2. Use a secure Wi-Fi: For your home wireless router, make sure to enable

security features that reduce your risk of misuse.

3. Change the default password: Many consumers forget or neglect to change

the default password, this can be an open door for hackers to get in. Use unique

and new login passwords when creating user accounts. This means lower and

uppercase letters, numbers and special characters.

4. Install the updates: Ignoring those pesky updates and patches opens the door

for hackers to access your information. Sometimes those patches are crucial for

your protection, just like in the baby monitor case.

5. Educate your children not to give out information: When handing over an

internet-connected device to a child, be sure to educate them on the do’s and

don’ts of the internet and what information is not to be shared on the device.

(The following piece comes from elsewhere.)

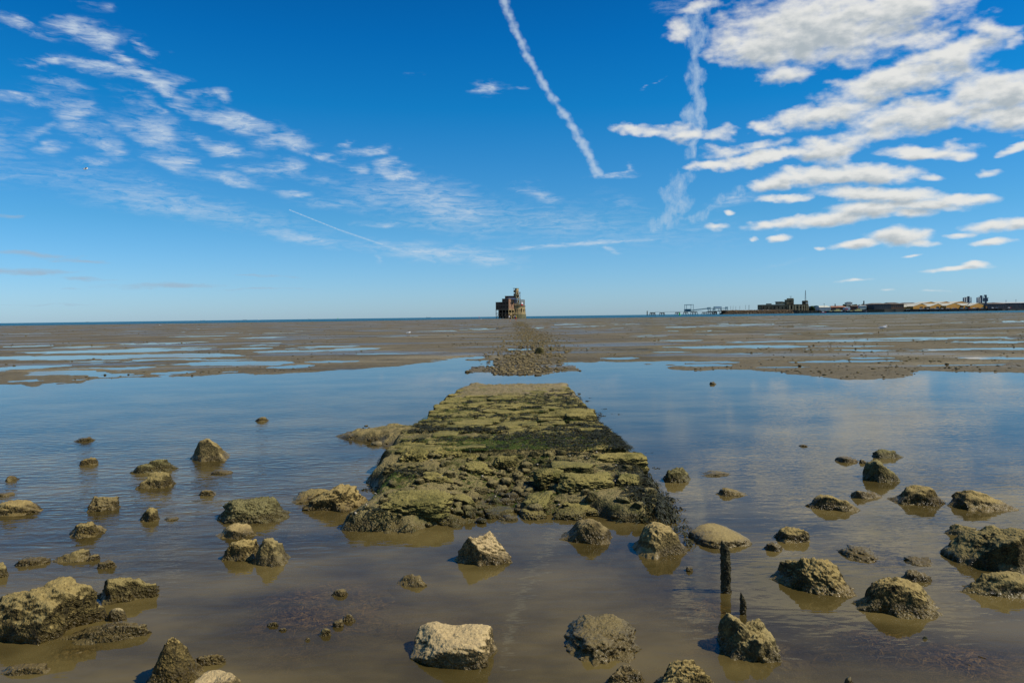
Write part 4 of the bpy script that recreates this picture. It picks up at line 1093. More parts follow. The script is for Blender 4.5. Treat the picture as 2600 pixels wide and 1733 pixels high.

6. Report an attack to the FBI’s internet crime complaint center.

7. Know your rights: Those pesky privacy policies and user agreements are long

and painful to read, but that’s how you learn where your data will be stored,

including third-party company access. A quick Google search can reveal most

known security issues. For quality and safety research, check out services like

Consumer Reports and the U.S. Consumer Products Safety Commission.

8. Share sparingly: A toy may want to celebrate your kid’s birthday, but that data

can be used for identity theft. Only provide what is minimally required when

inputting information for user accounts. Some services offer additional features if

birthdays or information on a child’s preferences are provided.